As Jesus passed by, he saw the blind man from birth. After his disciples finished asking him questions as to why the man was born so, he spit on the ground and made mud with saliva. Then he anointed the man’s eyes with the mud and said to him, ’Go, wash in the pool of Siloam’. So he went and the miracle came about; sight happened.

Linger over this…


So quickly we pass over these familiar words that we’re blinded (pun intended) to what really happened. What I mean is that a man born blind really got his sight for the first time. But that isn’t at all the most amazing thing in the story. Jesus said that the reason the man was born blind is for ‘the works of God to be displayed in him’ (John 9:3).

That right there blew my mind away as I mused over it. These were not the familiar words anymore but these came to help me catch up cognitively with God’s wisdom. At first I asked: “How can anyone let his loved one go through this traumatic experience of God-knows-how-many-years of blindness?” “Is that love?” “Did it really come from a loving God to ordain the unbearable pain on the man for ‘his glory’?”

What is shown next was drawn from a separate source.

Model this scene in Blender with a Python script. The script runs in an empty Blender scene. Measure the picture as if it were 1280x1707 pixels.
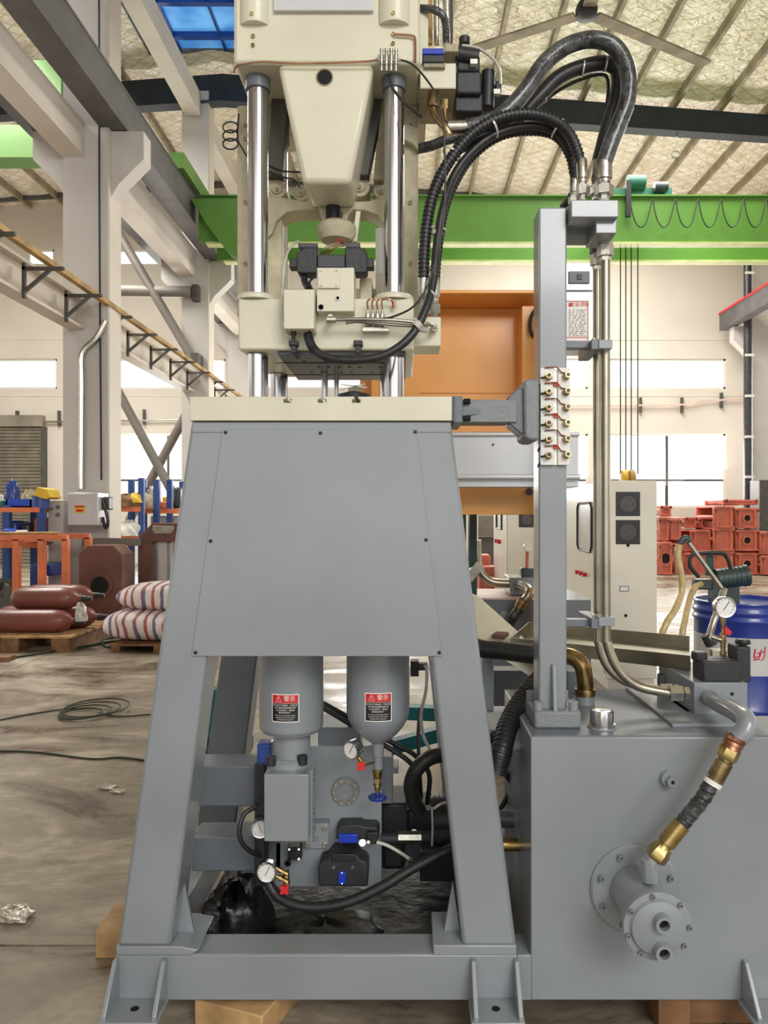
import bpy, bmesh, math, random
from mathutils import Vector, Matrix
random.seed(7)
PI = math.pi
S = bpy.context.scene
COL = S.collection
# ---------------------------------------------------------------- camera, sky, light, exposure
EYE = 1.6; F = 1280.0; CX = 676.0; CY = 853.5
cd = bpy.data.cameras.new('camera'); cam = bpy.data.objects.new('camera', cd); COL.objects.link(cam)
cam.location = (0, 0, EYE); cam.rotation_euler = (PI/2, 0, 0)
cd.sensor_fit = 'VERTICAL'; cd.sensor_height = 36; cd.sensor_width = 27
cd.lens = 36*F/1707.0; cd.shift_x = -(CX-640)/1707.0; cd.clip_start = .05; cd.clip_end = 300
S.camera = cam
w = bpy.data.worlds.new('overcast_sky'); S.world = w; w.use_nodes = True
bg = w.node_tree.nodes['Background']; bg.inputs[0].default_value = (1, .985, .95, 1); bg.inputs[1].default_value = 1.6
def area(name, loc, target, sx, sy, power, col=(1, 1, 1)):
    l = bpy.data.lights.new(name, 'AREA'); l.shape = 'RECTANGLE'; l.size = sx; l.size_y = sy; l.energy = power; l.color = col
    o = bpy.data.objects.new(name, l); COL.objects.link(o); o.location = loc
    o.rotation_euler = (Vector(target)-Vector(loc)).to_track_quat('-Z', 'Y').to_euler()
    return o
area('door_daylight', (3.5, -6.5, 6.6), (.3, 2.5, .9), 4.5, 3, 560, (1, .98, .95))     # daylight through the high door behind
area('roof_skylight', (5, 17, 10.2), (5, 17, 0), 4, 9, 1500, (1, .97, .9))              # skylight strip over the far bay
area('roof_skylight', (-8.5, 14, 10.2), (-8.5, 14, 0), 3, 9, 1500, (1, .97, .9))
for x_, w_ in ((8.2, 3.6), (-.4, 4.6), (-7.3, 3.4), (3.6, 4.0)):                     # added fill lamps behind the low windows, aimed up to brighten the roof
    area('window_daylight', (x_, 24.4, 2.9), (x_*.7, 13, 11), w_, 2.2, 420, (1, .98, .93))
S.view_settings.view_transform = 'Standard'; S.view_settings.look = 'None'; S.view_settings.gamma = 1
S.view_settings.use_curve_mapping = False; S.view_settings.exposure = 0.0
S.cycles.max_bounces = 8; S.cycles.diffuse_bounces = 5; S.cycles.glossy_bounces = 4; S.cycles.transmission_bounces = 6
S.cycles.use_denoising = True

# ---------------------------------------------------------------- helpers
def X(px, d): return (px-CX)*d/F
def Z(py, d): return EYE-(py-CY)*d/F
def P(px, py, d): return Vector((X(px, d), d, Z(py, d)))
def lin(c):
    return tuple(((v/255)/12.92 if v/255 <= .04045 else ((v/255+.055)/1.055)**2.4) for v in c)+(1,)
MATS = {}
def mat(name, c, rough=.5, metal=0, var=.08, scale=6, bump=0, bscale=60, coat=0, c2=None, emit=0, alpha=1, trans=0, rvar=0):
    m = bpy.data.materials.new(name); m.use_nodes = True; nt = m.node_tree; N = nt.nodes; L = nt.links
    b = N['Principled BSDF']; MATS[name] = m
    b.inputs['Roughness'].default_value = rough; b.inputs['Metallic'].default_value = metal
    b.inputs['Coat Weight'].default_value = coat; b.inputs['Coat Roughness'].default_value = .12
    tc = N.new('ShaderNodeTexCoord'); nz = N.new('ShaderNodeTexNoise'); nz.inputs['Scale'].default_value = scale
    nz.inputs['Detail'].default_value = 5; L.new(tc.outputs['Object'], nz.inputs['Vector'])
    r = N.new('ShaderNodeValToRGB'); a = lin(c)
    lo = lin(c2) if c2 else tuple(max(0, v*(1-var*2)) for v in a[:3])+(1,)
    hi = a if c2 else tuple(min(1, v*(1+var)) for v in a[:3])+(1,)
    r.color_ramp.elements[0].position = .35; r.color_ramp.elements[1].position = .65
    r.color_ramp.elements[0].color = lo; r.color_ramp.elements[1].color = hi
    L.new(nz.outputs['Fac'], r.inputs[0]); L.new(r.outputs[0], b.inputs['Base Color'])
    if rvar:
        mr = N.new('ShaderNodeMapRange'); L.new(nz.outputs['Fac'], mr.inputs[0]); mr.inputs[1].default_value = .3; mr.inputs[2].default_value = .7
        mr.inputs[3].default_value = max(.02, rough-rvar); mr.inputs[4].default_value = min(1, rough+rvar); L.new(mr.outputs[0], b.inputs['Roughness'])
    if bump:
        n2 = N.new('ShaderNodeTexNoise'); n2.inputs['Scale'].default_value = bscale; n2.inputs['Detail'].default_value = 3
        L.new(tc.outputs['Object'], n2.inputs['Vector'])
        bp = N.new('ShaderNodeBump'); bp.inputs['Strength'].default_value = bump; bp.inputs['Distance'].default_value = .01
        L.new(n2.outputs['Fac'], bp.inputs['Height']); L.new(bp.outputs[0], b.inputs['Normal'])
    if emit:
        L.new(r.outputs[0], b.inputs['Emission Color']); b.inputs['Emission Strength'].default_value = emit
    if alpha < 1: b.inputs['Alpha'].default_value = alpha
    if trans: b.inputs['Transmission Weight'].default_value = trans
    return m
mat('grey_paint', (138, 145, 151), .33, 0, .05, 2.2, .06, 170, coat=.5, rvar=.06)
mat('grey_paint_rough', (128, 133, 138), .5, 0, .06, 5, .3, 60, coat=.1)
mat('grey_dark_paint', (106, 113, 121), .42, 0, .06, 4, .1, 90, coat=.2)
mat('cream_paint', (214, 211, 190), .42, 0, .04, 3, .08, 60, coat=.2)
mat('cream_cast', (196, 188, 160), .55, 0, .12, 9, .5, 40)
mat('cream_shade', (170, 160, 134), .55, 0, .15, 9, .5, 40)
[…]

But as the text went on, it unleashed a truth that shut my insolent mind. The man, after walking out of blindness for the first time, couldn’t but think that Christ is from God: “If this man were not from God, he could do nothing” (John9:33). Afterwards, I witnessed a thousand more amazing miracle happen in this man’s life: Faith. He worships Christ (John9:38). Christ healed him of his physical blindness and that long physical blindness he went through set the stage for another healing: his spiritual eyes were opened and he could see.

Oh that we would see God’s goodness and infinite love in his design and as William Cowper says: “Behind a bitter providence, he hides a smiling face”. I’d rather be that man than being born with perfectly functioning eyes than being like those complacent Pharisees that refused to believe in Christ and die in my spiritual blindness for eternal destruction.

It all boils down with the words from Christ at the end of the story which became perfectly clear:

“For judgment I came into this world that those who do not see may see and those who see may become blind.”